Klimaks kisah Palagan
Bubat dimulai ketika rombongan Galuh beristirahat di wilayah Bubat untuk
persiapan upacara penyambutan esok harinya. Tiba-tiba atas perintah
Maha Patih Majapahit yang bernama Gajah Mada, rombongan Galuh
diultimatum untuk menanggalkan segala senjata dan masuk ke Kotaraja
sebagai taklukan (Sunda-Galuh bagi Gajah Mada adalah satu-satunya
kerajaan Nusantara yang belum ditaklukkan). Ultimatum Gajah Mada
ditolak. Rombongan Galuh yang jumlahnya tak seberapa itu memilih perang
hingga mati daripada terhina. Maka pecahlah Palagan Bubat, darah
tertumpah di Bubat. Dari pihak Galuh tak ada satupun yang hidup. Semua
tentara, semua pejabat, bahkan Raja dan sang calon mempelai wanita pun
ikut tewas.
Kisah Palagan Bubat sedemikian jauh amat melukai
perasaan keluarga raja di Galuh dan Sunda. Bahkan menurut beberapa
sumber, konon keluarga raja Majapahit, termasuk Sang Prabu Hayam Wuruk,
pun menyesalkan peristiwa Palagan Bubat tersebut. Lalu bagaimanakah
kisah Gajah Mada selanjutnya? Riwayat Gajah Mada pasca peristiwa
berdarah itu tidak jelas ditulis oleh para sejarawan. Di Pihak Galuh dan
Sunda, diantara sisa-sisa luka lama itu masih dapat dijumpai, yakni
hingga detik ini tidak dijumpai nama jalan Majapahit, Hayam Wuruk,
apalagi Gajah Mada di pelosok wilayah propinsi Jawa Barat !

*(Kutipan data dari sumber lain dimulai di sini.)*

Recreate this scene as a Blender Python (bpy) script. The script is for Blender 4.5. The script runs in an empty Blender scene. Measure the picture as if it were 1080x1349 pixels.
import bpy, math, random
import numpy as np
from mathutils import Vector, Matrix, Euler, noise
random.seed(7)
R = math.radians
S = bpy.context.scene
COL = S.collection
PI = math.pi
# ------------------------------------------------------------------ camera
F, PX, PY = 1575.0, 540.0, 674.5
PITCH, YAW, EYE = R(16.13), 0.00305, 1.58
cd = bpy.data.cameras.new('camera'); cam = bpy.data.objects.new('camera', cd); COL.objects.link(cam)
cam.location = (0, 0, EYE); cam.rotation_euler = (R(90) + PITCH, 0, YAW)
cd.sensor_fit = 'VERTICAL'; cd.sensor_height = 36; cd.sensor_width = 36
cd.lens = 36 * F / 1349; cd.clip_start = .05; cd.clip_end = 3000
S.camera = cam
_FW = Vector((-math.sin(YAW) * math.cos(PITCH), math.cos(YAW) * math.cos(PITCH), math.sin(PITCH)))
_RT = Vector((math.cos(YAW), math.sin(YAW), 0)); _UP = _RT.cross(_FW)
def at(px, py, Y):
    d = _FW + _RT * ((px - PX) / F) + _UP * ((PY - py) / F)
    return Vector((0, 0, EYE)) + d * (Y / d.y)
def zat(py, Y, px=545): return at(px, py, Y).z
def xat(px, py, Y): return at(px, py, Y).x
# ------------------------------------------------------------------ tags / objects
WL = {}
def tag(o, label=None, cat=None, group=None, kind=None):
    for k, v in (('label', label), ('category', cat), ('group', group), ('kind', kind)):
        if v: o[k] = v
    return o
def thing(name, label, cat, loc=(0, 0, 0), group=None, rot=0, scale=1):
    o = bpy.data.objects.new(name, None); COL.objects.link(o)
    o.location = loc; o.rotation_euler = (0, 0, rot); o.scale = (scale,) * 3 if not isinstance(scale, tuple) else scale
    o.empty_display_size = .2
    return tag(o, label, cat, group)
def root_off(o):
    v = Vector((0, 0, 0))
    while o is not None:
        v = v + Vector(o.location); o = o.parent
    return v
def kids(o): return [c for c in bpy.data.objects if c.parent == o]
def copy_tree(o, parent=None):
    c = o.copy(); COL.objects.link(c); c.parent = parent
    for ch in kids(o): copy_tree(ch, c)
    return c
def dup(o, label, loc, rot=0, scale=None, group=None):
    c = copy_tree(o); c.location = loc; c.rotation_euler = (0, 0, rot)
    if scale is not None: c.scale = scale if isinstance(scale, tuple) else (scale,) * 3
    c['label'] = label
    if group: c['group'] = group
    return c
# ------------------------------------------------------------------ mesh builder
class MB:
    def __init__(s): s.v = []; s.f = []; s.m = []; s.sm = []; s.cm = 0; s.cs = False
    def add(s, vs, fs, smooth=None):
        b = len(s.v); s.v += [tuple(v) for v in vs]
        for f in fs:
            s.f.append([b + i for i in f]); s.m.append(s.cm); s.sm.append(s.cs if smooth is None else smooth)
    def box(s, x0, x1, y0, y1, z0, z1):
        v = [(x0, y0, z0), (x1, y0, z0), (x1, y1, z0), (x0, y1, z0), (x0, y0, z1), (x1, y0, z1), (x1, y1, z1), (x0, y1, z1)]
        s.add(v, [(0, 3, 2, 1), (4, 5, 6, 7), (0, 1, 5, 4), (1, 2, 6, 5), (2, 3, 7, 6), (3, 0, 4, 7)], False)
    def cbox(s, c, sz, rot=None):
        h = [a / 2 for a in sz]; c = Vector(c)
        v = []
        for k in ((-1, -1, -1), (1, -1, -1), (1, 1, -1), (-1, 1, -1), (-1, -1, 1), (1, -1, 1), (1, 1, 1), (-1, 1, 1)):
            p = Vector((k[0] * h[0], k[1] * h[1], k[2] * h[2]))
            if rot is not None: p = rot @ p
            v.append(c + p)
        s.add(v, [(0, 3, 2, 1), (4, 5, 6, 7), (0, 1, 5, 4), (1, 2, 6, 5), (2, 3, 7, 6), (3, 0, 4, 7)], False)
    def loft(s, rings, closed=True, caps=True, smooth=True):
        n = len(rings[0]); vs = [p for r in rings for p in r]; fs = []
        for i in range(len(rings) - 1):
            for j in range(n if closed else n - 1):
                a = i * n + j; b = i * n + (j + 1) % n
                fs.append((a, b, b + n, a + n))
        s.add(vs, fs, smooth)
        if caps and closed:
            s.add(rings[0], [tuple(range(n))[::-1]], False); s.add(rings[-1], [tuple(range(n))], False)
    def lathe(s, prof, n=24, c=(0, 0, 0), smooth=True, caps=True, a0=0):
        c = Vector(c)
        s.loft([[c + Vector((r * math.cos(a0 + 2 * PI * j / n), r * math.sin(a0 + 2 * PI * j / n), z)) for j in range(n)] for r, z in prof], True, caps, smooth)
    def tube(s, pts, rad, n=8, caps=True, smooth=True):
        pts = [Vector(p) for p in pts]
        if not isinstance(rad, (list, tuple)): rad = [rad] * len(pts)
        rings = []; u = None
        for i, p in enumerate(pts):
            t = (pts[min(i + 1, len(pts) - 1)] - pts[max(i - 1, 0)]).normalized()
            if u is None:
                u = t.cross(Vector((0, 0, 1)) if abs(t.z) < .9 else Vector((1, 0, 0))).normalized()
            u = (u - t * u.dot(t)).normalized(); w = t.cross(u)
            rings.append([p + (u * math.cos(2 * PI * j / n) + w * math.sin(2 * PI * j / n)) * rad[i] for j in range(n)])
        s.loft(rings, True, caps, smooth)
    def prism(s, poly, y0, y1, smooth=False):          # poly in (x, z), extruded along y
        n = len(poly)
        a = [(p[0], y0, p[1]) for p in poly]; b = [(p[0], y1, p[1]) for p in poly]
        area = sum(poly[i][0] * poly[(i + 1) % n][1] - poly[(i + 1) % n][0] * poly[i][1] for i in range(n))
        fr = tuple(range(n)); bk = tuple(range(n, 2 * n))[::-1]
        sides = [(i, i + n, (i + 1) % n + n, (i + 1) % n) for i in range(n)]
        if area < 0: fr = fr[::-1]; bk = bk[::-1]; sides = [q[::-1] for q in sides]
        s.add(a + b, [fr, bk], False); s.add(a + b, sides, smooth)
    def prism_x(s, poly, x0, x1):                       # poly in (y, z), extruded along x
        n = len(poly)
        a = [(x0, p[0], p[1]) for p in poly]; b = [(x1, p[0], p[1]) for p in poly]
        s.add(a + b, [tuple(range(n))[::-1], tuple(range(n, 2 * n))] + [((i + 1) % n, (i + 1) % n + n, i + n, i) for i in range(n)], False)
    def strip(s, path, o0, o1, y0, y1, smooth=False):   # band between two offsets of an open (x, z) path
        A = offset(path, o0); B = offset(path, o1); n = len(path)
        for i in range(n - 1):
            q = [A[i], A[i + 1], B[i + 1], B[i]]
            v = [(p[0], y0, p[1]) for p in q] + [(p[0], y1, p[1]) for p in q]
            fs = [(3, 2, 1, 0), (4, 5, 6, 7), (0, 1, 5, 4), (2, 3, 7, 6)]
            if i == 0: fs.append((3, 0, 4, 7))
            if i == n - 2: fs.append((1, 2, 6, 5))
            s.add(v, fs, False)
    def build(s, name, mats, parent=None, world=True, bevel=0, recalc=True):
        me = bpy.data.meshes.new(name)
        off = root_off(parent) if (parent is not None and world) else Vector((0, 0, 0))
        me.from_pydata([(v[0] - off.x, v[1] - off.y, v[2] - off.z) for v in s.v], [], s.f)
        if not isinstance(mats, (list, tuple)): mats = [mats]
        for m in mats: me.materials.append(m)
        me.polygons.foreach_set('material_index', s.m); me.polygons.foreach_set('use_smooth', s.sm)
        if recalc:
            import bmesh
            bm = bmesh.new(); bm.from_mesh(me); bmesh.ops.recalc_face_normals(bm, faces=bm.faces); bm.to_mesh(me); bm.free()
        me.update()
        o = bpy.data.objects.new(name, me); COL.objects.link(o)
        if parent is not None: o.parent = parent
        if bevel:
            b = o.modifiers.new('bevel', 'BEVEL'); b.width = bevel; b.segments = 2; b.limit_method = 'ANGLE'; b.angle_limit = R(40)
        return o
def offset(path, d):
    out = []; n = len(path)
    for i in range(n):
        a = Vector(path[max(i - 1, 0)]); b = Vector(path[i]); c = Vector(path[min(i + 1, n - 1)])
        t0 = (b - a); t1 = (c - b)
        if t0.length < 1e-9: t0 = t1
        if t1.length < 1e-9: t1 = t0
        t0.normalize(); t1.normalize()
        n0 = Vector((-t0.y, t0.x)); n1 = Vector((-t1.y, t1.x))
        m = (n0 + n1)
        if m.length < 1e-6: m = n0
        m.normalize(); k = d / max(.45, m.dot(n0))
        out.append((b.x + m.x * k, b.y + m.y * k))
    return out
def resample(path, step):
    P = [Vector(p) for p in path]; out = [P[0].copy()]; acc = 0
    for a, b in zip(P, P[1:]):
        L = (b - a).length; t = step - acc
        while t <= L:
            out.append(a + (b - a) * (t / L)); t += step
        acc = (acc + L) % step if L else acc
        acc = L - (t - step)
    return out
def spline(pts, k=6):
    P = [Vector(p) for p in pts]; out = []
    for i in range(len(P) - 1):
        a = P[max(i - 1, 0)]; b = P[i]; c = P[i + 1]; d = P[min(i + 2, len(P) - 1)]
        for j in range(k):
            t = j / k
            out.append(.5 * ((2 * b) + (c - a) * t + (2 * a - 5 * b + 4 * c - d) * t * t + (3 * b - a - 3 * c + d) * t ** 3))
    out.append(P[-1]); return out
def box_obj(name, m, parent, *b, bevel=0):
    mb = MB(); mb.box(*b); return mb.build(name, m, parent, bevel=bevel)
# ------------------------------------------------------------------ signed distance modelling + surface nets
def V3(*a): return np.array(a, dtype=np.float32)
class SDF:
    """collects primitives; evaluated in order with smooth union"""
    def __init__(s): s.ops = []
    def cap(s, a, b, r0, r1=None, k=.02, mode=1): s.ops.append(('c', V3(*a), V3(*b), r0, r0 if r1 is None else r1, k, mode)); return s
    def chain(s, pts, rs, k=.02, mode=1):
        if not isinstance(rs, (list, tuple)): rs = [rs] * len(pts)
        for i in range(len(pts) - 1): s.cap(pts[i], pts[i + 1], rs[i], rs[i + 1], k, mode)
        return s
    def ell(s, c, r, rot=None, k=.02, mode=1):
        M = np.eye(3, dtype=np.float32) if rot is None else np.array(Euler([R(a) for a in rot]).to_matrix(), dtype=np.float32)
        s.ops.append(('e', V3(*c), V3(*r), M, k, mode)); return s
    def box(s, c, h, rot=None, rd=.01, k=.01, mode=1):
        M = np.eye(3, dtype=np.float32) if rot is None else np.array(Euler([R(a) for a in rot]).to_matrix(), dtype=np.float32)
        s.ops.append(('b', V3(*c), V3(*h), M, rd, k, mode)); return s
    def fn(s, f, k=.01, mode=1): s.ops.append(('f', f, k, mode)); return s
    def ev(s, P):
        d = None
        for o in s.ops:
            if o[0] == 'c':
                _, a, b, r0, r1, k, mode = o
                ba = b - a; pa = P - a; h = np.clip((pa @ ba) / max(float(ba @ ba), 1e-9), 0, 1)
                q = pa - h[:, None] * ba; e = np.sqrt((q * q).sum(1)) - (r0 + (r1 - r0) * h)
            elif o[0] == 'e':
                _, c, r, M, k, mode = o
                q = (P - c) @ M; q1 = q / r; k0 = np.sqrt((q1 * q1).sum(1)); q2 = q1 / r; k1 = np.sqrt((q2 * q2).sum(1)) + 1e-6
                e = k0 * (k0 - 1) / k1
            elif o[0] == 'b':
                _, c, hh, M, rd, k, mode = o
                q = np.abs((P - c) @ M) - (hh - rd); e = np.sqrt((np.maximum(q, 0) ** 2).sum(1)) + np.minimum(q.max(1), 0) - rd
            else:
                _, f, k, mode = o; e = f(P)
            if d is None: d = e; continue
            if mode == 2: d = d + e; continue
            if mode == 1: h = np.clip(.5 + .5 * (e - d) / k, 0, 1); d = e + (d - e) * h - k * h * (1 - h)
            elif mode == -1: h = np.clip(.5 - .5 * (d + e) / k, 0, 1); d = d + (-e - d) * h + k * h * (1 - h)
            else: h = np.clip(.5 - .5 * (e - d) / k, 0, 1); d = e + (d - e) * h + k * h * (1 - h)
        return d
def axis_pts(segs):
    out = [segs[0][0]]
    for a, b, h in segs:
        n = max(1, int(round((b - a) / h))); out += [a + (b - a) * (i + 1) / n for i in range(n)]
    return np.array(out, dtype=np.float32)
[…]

Perang Bubat tak lain adalah perang saudara. Hubungan darah antara raja
Sunda, Galuh, dan Majapahit rupanya tak diketahui oleh Gajah Mada.
Ketidaktahuan ini merupakan salah satu petunjuk bahwasanya Gajah Mada
bukanlah berasal dari kalangan kerabat istana, beliau benar-benar
seorang prajurit yang merintis karier dari derajat yang paling bawah.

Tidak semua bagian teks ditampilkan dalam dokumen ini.